## WHAT TO DO
Count, in the entries, the lines with "Write". Answer with the number only.

## INPUT MATERIAL
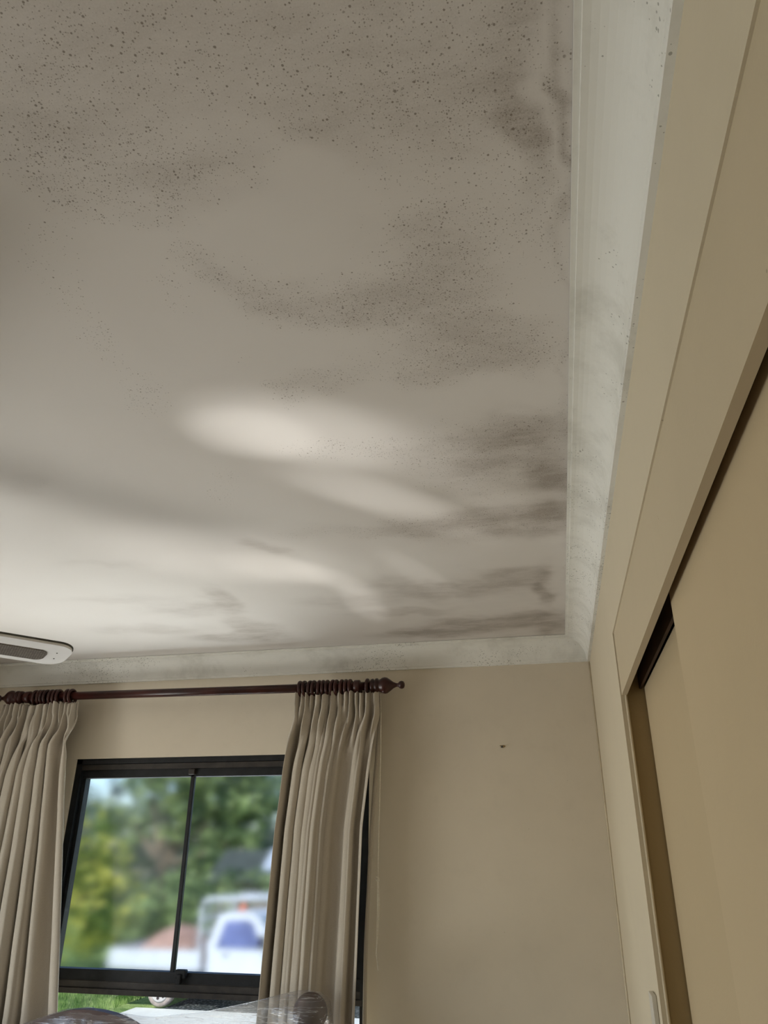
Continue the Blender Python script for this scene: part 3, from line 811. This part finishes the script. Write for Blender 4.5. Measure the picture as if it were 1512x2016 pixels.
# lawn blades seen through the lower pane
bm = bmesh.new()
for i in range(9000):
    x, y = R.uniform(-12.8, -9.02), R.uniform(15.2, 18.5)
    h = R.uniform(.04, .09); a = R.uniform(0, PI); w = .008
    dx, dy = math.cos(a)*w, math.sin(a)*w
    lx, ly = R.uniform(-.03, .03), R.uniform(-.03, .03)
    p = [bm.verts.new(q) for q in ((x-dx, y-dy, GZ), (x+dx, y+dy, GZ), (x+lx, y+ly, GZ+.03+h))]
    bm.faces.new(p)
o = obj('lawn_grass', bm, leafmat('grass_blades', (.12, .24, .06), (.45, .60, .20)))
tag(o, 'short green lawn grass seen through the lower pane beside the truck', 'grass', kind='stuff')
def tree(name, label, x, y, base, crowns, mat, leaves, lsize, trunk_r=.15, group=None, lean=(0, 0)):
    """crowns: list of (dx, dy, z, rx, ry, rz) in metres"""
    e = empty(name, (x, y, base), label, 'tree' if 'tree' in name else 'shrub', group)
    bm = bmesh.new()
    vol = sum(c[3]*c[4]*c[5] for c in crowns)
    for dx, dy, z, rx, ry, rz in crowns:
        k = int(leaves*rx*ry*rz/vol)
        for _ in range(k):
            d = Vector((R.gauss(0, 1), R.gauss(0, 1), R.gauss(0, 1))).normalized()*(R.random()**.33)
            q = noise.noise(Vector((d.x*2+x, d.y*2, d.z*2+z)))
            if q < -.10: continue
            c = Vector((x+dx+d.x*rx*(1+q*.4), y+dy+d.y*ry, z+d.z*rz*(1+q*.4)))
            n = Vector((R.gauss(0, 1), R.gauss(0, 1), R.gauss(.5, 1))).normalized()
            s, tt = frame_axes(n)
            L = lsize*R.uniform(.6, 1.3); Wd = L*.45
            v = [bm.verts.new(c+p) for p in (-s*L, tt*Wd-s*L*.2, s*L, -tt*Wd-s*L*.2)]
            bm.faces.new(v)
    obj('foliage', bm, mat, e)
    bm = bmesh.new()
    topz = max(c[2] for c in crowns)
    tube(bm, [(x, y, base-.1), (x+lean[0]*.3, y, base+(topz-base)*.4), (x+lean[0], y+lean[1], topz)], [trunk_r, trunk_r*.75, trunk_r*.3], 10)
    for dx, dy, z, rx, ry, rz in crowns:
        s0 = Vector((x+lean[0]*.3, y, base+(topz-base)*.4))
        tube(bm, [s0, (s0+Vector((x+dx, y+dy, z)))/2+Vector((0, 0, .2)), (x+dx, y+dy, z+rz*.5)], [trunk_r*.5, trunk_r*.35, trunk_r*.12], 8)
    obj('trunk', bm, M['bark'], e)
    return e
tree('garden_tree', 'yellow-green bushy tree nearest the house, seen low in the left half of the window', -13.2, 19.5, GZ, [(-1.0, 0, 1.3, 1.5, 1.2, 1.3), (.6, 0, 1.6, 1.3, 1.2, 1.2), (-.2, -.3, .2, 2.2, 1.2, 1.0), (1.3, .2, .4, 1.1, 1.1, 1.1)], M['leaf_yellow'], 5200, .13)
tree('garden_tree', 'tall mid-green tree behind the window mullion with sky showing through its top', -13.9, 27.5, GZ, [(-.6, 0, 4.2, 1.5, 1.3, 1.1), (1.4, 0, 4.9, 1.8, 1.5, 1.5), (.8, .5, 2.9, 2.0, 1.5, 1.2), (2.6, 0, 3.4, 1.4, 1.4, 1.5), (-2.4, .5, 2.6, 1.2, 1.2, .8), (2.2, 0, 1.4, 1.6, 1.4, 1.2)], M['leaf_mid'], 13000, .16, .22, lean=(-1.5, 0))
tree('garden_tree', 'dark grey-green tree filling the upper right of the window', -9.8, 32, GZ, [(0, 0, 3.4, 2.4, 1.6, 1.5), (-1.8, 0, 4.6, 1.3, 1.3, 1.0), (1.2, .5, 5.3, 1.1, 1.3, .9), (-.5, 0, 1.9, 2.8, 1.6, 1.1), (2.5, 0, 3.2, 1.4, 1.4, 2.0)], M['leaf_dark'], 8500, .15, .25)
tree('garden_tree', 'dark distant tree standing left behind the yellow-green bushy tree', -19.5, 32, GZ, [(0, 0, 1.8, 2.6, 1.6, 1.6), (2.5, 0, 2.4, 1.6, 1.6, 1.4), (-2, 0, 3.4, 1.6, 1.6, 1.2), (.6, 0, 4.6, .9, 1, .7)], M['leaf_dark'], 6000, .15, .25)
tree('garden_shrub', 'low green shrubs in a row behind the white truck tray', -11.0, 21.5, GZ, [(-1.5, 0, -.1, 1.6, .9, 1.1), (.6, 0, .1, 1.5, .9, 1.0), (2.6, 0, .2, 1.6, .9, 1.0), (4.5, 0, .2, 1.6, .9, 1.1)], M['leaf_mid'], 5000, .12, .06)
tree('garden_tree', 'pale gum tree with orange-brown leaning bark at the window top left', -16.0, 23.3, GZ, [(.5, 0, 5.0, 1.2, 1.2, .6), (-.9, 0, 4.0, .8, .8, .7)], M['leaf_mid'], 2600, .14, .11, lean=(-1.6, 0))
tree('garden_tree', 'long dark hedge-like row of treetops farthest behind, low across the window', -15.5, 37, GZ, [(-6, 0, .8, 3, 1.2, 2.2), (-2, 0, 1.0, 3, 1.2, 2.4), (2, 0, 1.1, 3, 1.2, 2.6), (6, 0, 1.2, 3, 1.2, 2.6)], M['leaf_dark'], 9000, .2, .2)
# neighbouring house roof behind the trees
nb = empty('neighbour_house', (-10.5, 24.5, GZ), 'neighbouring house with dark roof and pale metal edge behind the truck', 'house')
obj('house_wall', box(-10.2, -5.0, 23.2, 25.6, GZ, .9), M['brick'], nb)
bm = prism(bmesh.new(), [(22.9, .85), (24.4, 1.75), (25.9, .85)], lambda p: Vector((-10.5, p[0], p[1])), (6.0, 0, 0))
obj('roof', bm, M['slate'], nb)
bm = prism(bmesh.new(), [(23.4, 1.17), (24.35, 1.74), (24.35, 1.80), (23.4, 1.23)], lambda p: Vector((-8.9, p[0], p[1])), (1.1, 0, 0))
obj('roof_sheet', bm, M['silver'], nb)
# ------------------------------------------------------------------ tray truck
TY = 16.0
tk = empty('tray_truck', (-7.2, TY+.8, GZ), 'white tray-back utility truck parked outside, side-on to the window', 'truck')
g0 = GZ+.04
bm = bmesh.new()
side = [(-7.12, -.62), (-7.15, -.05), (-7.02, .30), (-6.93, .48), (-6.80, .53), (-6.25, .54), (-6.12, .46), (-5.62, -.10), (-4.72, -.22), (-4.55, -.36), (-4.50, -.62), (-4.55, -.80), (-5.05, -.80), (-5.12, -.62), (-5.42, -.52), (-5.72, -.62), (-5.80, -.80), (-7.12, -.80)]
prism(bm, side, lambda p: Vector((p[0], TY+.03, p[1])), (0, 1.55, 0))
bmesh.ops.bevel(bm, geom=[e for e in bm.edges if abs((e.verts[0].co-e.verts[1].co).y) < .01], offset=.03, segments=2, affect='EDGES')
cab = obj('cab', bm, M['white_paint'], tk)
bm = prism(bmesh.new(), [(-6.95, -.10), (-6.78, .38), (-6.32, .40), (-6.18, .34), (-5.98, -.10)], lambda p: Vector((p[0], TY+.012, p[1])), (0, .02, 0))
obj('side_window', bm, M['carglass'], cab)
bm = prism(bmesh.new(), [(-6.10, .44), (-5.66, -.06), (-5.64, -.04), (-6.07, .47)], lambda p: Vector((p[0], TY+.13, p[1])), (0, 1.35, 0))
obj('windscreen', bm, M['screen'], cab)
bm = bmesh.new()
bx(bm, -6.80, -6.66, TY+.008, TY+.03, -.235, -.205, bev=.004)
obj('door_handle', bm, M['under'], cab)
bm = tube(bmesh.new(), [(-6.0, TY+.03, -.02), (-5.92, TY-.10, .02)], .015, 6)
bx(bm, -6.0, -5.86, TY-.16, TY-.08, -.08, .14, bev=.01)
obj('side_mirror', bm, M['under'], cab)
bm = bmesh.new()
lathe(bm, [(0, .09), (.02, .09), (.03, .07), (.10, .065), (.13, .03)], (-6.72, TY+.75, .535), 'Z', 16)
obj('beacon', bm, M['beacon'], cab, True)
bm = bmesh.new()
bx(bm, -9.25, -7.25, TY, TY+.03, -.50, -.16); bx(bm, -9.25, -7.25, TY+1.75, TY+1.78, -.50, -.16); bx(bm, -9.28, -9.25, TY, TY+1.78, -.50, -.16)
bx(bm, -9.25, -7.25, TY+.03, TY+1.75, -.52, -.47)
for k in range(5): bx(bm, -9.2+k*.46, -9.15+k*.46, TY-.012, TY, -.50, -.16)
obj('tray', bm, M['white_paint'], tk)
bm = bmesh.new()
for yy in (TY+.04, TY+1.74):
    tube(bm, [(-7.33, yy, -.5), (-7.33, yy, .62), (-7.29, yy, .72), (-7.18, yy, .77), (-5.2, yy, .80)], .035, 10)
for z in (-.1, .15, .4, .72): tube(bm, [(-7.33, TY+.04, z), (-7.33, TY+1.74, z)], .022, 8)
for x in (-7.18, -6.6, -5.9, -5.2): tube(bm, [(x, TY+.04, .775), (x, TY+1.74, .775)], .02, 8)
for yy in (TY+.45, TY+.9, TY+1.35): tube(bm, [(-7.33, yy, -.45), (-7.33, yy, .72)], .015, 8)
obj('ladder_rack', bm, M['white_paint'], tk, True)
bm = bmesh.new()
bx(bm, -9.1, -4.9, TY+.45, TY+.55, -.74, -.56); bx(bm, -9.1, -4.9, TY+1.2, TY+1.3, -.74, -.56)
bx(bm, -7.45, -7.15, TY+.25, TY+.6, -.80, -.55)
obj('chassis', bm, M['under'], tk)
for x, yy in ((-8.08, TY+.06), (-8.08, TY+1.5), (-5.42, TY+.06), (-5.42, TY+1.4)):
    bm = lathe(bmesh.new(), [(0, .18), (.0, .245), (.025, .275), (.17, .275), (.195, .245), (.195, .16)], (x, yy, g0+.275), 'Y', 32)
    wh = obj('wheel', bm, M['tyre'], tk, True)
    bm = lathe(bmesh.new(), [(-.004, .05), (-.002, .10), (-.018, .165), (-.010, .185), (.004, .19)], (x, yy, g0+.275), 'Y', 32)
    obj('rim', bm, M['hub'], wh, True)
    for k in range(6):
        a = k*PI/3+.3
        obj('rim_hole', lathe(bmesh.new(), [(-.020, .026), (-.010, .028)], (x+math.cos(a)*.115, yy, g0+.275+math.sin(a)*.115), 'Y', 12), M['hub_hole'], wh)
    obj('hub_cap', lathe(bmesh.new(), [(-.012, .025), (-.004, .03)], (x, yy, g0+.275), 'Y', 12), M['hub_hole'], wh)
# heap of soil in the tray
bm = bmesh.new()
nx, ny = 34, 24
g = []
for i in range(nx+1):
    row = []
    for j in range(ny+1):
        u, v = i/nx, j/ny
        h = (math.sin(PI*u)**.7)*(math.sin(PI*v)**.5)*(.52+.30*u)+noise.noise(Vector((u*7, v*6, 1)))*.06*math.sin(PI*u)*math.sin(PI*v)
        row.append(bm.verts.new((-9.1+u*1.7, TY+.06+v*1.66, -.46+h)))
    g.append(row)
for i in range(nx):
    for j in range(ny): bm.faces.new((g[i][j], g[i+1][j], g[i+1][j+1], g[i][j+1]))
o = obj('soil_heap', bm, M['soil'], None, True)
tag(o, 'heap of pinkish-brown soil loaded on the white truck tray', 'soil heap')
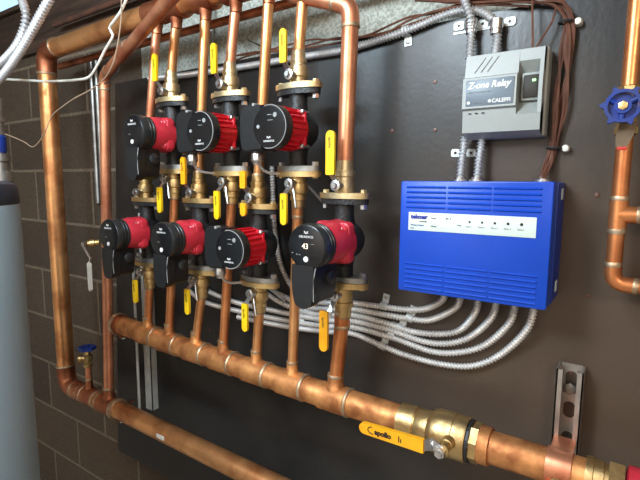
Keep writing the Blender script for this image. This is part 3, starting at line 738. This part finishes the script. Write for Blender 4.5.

## RESPONSE FOR THIS EXERCISE
2